US hopes Presidents Cup win can help Ryder Cup quest

COLUMBUS - Steve Stricker is still hurting from last year's "Miracle at Medinah" loss, but is hopeful that keeping the Presidents Cup is a step toward US golfers retaking the Ryder Cup.
The Americans held off a late Internationals fightback for an 18 1/2-15 1/2 Presidents Cup victory Sunday at Muirfield Village, their fifth win in a row in a rivalry they dominate 8-1-1. But the global side's comeback brought back memories of last year's Ryder Cup at Medinah, when Europeans took 8 1/2 points in singles for an unlikely 14 1/2-13 1/2 triumph, their seventh victory over the Americans in the past nine Ryder Cups.
Germany's Martin Kaymer made a five-foot putt on the 18th hole to beat Stricker and ensure Europe retained the Ryder Cup. "Last year still stings," Stricker said. "If you ask the guys that were on that team last year, I guarantee every one of them would think that last year at the Ryder Cup hurts a bit. "So I think it's important that we came here and got a win, moving forward in the right direction to try to win the Ryder Cup next year." Nine of the 12 US players who lost at Medinah were on the Presidents Cup-winning squad and 2012 US Ryder Cup captain David Love was an assistant to Presidents Cup captain Fred Couples.
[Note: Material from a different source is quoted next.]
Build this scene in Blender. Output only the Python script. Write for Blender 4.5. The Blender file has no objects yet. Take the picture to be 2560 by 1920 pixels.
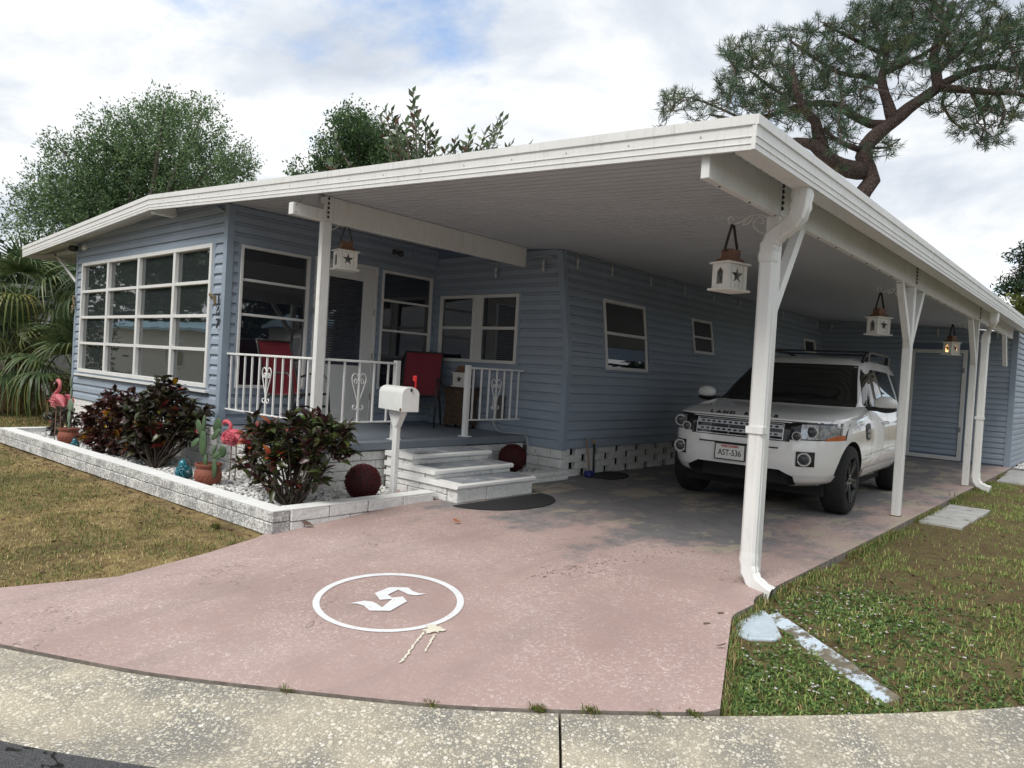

On Sunday, the non-European side needed to win the last seven singles matches just to earn a draw but captured the first four and lost only after top-ranked Tiger Woods held on for a 1-up win over South African Richard Sterne. "It was a tough day I think for all of us," Stricker said. "I mean, it had a scenario brewing much like the Ryder Cup last year coming down to the end, so I think we can all take positives from this going forward to next year." The US squad will travel to Scotland next year to try and win back the Ryder Cup at Gleneagles.
Stricker had said he wanted no part of team events after the Ryder Cup defeat, but qualified as the oldest member of the US Presidents Cup team and went 3-2, forming a solid partnership with his youngest teammate, 20-year-old Jordan Spieth. "As golfers, we're dealt defeats all the time," Stricker said. "It's more about picking yourself up and dusting yourself off and getting ready to go again. "But I think it was a good step for all of us to win again." Some have suggested the Presidents Cup switch formats closer to the Ryder Cup, with fewer matches and a blind pairing system, but Love and Stricker prefer each event keeps its own style.
"We like this format. You can't hide any guys," Love said. "Everybody gets to play and it has always worked out well for us. It shows how strong our team is so it's a fun format." Mickelson, the only player in all 10 Presidents Cups, said he was worried at first that a second team event would make both less special but time has proven him wrong. "These become some of the most special weeks of my career. They are weeks we look back on fondly where friendships form that last a lifetime," Mickelson said. "We're the lucky side to be able to play in a team event every year and we've really had a lot of fun over the years."